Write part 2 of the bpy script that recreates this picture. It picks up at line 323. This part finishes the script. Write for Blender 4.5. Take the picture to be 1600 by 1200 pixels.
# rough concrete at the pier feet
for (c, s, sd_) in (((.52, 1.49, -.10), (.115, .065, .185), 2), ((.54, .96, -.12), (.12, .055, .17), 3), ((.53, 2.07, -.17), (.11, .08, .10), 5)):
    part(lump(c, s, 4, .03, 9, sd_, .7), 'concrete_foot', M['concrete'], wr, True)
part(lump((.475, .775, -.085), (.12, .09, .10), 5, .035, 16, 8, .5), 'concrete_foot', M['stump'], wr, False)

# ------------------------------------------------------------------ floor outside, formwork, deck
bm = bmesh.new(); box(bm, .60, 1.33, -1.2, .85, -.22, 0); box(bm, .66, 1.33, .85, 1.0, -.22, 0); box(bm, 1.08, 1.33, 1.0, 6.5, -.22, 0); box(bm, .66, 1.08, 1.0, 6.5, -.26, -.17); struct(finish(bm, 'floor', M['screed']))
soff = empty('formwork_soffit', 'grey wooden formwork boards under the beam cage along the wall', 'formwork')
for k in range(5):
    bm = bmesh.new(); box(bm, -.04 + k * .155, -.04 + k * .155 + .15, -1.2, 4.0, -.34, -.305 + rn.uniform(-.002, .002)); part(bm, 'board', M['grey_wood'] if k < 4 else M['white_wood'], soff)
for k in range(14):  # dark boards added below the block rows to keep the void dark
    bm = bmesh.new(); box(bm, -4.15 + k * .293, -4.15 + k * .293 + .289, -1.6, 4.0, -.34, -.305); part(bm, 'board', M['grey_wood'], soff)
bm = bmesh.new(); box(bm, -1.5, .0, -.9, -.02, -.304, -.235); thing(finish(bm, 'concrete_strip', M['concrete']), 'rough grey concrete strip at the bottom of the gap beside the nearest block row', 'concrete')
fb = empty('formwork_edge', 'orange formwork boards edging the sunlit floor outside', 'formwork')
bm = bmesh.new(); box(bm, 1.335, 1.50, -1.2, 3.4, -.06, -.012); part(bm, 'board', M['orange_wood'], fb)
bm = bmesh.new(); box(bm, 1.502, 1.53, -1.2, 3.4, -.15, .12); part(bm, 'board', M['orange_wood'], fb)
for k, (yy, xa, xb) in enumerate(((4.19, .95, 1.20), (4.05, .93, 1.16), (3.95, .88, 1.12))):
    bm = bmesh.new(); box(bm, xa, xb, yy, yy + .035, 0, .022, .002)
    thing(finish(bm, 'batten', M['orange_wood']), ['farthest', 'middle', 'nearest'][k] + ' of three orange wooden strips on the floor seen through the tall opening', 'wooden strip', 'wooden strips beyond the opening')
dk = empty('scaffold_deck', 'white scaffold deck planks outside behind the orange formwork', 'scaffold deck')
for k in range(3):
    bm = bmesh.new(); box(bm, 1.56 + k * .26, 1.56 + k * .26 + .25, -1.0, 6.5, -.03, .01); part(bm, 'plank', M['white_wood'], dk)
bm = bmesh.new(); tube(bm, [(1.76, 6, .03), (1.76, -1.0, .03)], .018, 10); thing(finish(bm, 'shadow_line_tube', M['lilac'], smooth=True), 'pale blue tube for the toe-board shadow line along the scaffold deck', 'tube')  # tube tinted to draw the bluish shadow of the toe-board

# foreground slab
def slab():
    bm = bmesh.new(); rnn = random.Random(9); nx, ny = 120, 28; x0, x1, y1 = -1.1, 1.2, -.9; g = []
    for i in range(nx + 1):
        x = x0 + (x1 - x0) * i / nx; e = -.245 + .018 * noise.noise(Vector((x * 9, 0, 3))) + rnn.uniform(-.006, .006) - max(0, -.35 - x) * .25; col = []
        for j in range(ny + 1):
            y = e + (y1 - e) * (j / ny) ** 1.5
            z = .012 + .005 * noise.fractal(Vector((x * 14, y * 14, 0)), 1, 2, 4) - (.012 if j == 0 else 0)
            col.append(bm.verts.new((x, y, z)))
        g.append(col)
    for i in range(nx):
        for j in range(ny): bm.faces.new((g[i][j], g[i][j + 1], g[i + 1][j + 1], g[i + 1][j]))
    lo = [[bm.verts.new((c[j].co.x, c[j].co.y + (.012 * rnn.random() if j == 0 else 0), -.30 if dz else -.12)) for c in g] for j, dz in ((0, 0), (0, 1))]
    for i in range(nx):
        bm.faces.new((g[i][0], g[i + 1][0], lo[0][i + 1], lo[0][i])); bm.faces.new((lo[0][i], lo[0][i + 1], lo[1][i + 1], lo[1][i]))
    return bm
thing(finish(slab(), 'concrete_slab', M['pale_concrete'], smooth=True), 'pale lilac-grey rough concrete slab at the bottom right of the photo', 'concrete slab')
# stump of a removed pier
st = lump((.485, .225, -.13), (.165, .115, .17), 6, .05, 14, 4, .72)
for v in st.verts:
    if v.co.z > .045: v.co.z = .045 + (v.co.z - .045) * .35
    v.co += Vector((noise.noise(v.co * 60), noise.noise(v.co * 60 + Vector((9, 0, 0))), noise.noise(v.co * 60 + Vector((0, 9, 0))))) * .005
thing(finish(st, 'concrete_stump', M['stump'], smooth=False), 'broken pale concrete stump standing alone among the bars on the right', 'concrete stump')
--
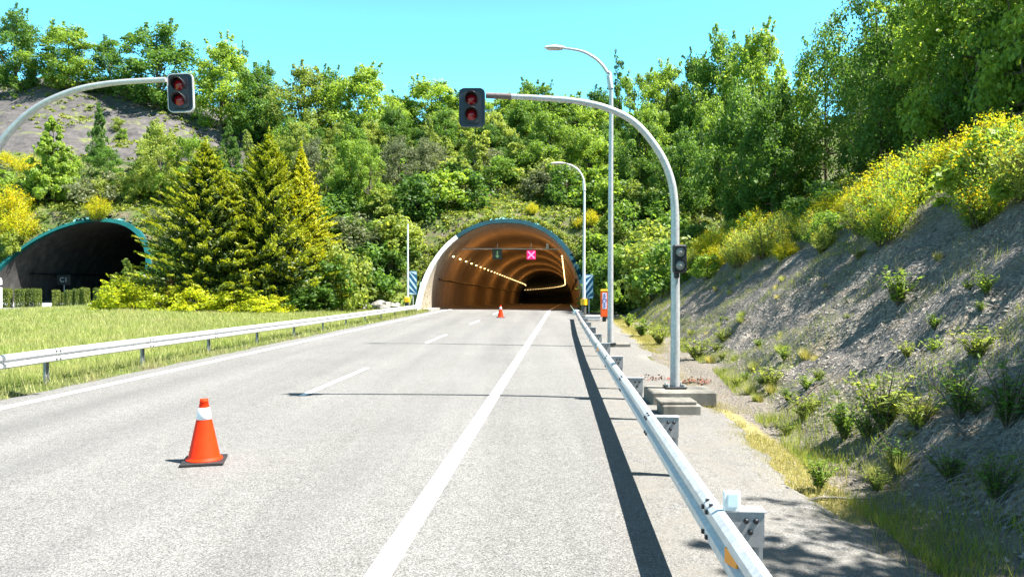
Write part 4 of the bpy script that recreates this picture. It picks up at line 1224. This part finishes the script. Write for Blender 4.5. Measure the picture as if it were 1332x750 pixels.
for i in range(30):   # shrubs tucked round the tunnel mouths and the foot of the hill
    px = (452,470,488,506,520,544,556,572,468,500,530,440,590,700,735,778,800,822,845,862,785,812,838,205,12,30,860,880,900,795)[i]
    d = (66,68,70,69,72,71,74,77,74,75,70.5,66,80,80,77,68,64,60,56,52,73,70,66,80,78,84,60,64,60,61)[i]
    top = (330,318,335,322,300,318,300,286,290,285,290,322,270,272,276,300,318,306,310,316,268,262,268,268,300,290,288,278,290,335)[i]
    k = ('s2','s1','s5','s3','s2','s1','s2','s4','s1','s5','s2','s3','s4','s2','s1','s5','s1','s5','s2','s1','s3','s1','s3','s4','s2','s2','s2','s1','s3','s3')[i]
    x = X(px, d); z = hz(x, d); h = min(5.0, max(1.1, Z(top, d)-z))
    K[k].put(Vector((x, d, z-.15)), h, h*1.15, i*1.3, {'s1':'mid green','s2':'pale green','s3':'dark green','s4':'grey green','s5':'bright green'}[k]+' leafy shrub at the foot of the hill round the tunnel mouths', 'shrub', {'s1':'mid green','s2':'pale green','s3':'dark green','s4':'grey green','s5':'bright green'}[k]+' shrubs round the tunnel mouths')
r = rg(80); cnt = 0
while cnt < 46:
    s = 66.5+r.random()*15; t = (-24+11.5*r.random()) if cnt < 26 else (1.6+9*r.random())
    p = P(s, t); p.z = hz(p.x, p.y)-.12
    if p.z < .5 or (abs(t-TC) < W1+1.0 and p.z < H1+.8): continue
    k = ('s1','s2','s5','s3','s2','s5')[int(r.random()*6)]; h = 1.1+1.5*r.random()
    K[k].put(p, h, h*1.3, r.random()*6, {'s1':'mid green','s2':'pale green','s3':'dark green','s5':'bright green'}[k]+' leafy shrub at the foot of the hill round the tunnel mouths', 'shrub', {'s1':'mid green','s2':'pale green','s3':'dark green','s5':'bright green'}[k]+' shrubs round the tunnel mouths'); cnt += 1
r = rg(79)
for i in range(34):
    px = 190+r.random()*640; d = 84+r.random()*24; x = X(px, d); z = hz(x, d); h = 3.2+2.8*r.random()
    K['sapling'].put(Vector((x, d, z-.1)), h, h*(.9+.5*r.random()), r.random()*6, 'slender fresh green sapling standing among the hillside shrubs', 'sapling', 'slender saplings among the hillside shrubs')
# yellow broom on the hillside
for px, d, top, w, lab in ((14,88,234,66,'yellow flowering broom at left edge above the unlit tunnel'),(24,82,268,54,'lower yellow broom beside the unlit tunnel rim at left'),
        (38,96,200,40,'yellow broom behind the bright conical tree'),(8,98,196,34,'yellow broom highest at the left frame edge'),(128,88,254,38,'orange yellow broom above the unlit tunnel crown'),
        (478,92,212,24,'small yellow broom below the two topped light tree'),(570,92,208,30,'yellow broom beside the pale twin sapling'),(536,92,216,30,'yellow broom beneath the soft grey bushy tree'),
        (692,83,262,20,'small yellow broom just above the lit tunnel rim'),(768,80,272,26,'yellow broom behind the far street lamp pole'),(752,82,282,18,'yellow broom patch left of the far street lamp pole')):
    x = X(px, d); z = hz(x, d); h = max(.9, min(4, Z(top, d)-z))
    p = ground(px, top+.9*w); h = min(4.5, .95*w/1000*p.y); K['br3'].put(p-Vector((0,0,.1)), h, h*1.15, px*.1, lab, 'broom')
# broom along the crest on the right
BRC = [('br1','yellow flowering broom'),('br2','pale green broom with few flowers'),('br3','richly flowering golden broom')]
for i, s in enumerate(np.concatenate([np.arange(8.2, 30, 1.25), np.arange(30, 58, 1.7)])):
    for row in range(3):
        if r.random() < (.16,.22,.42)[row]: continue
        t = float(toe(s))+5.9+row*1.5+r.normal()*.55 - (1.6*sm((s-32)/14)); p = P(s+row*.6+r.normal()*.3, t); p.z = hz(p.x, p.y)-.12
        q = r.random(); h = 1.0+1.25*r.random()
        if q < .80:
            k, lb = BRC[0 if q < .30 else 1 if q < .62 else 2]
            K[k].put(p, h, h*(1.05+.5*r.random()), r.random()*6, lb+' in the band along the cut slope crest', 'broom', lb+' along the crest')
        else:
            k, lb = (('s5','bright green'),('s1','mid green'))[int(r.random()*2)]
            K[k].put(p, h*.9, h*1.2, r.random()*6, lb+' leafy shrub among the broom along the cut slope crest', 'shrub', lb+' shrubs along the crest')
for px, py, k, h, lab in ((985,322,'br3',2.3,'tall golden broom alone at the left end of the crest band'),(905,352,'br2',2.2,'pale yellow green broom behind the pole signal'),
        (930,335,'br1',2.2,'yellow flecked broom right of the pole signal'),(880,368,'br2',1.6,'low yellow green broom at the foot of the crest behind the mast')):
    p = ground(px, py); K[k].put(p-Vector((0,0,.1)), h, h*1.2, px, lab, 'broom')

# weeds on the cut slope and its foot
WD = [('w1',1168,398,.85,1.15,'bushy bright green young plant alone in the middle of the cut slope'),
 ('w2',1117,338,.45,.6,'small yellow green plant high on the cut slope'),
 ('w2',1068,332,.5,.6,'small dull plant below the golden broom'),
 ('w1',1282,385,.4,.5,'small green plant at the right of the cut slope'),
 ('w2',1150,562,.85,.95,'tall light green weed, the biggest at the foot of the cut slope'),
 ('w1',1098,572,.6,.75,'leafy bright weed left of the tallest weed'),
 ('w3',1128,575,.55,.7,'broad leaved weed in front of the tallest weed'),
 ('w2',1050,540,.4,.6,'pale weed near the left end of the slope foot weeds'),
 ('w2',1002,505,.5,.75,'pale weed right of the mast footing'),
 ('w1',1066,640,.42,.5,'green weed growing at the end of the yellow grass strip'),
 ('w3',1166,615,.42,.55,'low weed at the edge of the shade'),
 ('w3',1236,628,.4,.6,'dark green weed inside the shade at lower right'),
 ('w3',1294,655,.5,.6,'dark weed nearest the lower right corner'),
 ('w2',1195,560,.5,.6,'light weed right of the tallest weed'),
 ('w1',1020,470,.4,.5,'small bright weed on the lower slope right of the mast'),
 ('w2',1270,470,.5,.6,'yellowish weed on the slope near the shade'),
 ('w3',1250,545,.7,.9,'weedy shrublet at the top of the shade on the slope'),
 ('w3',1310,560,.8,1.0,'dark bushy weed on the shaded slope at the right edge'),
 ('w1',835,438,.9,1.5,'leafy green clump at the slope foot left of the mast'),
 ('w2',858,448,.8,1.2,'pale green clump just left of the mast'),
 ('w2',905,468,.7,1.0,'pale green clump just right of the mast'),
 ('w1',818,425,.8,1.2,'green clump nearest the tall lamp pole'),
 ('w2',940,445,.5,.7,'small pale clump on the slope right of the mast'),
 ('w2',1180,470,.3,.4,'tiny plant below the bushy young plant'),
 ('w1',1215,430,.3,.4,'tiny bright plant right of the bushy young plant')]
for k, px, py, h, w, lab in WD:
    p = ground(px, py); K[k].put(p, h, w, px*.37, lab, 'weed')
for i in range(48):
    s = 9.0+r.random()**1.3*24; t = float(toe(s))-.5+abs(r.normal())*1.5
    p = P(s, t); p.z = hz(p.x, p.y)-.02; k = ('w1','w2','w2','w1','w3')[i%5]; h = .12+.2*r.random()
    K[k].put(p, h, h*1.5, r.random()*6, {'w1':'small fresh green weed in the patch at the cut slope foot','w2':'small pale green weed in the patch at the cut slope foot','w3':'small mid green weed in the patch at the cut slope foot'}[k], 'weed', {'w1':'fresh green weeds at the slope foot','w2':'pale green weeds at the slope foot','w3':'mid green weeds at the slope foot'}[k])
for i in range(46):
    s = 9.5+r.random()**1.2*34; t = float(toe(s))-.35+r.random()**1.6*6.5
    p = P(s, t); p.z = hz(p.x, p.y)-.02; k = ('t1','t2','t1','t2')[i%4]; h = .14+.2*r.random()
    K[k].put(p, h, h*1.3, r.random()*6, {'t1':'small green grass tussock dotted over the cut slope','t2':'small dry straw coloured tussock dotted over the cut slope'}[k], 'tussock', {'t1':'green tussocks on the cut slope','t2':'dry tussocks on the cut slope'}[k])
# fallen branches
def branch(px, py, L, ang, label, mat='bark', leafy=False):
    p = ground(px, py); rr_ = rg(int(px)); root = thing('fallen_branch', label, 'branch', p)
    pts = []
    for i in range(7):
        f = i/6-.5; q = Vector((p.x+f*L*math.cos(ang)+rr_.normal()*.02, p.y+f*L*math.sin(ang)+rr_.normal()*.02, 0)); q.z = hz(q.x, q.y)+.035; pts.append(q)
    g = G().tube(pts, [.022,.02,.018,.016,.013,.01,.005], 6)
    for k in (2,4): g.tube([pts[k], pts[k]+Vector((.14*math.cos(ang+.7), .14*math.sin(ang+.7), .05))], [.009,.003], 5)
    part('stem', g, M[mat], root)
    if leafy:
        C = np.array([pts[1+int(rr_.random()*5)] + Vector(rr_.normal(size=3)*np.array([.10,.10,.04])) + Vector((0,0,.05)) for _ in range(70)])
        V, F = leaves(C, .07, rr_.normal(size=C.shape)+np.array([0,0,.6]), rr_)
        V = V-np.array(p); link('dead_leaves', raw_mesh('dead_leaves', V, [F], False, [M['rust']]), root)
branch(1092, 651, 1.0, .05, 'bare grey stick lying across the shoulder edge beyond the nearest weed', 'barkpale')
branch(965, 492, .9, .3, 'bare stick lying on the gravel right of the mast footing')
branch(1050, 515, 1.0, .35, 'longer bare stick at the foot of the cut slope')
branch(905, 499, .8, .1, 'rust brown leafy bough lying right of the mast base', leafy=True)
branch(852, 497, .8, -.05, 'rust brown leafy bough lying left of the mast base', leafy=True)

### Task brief
Repeat, exactly as they stand above, the lines from the line with "Write part 2" to the line with "M['stump'], wr, False)", both lines included.

### Task solution
Write part 2 of the bpy script that recreates this picture. It picks up at line 323. This part finishes the script. Write for Blender 4.5. Take the picture to be 1600 by 1200 pixels.
# rough concrete at the pier feet
for (c, s, sd_) in (((.52, 1.49, -.10), (.115, .065, .185), 2), ((.54, .96, -.12), (.12, .055, .17), 3), ((.53, 2.07, -.17), (.11, .08, .10), 5)):
    part(lump(c, s, 4, .03, 9, sd_, .7), 'concrete_foot', M['concrete'], wr, True)
part(lump((.475, .775, -.085), (.12, .09, .10), 5, .035, 16, 8, .5), 'concrete_foot', M['stump'], wr, False)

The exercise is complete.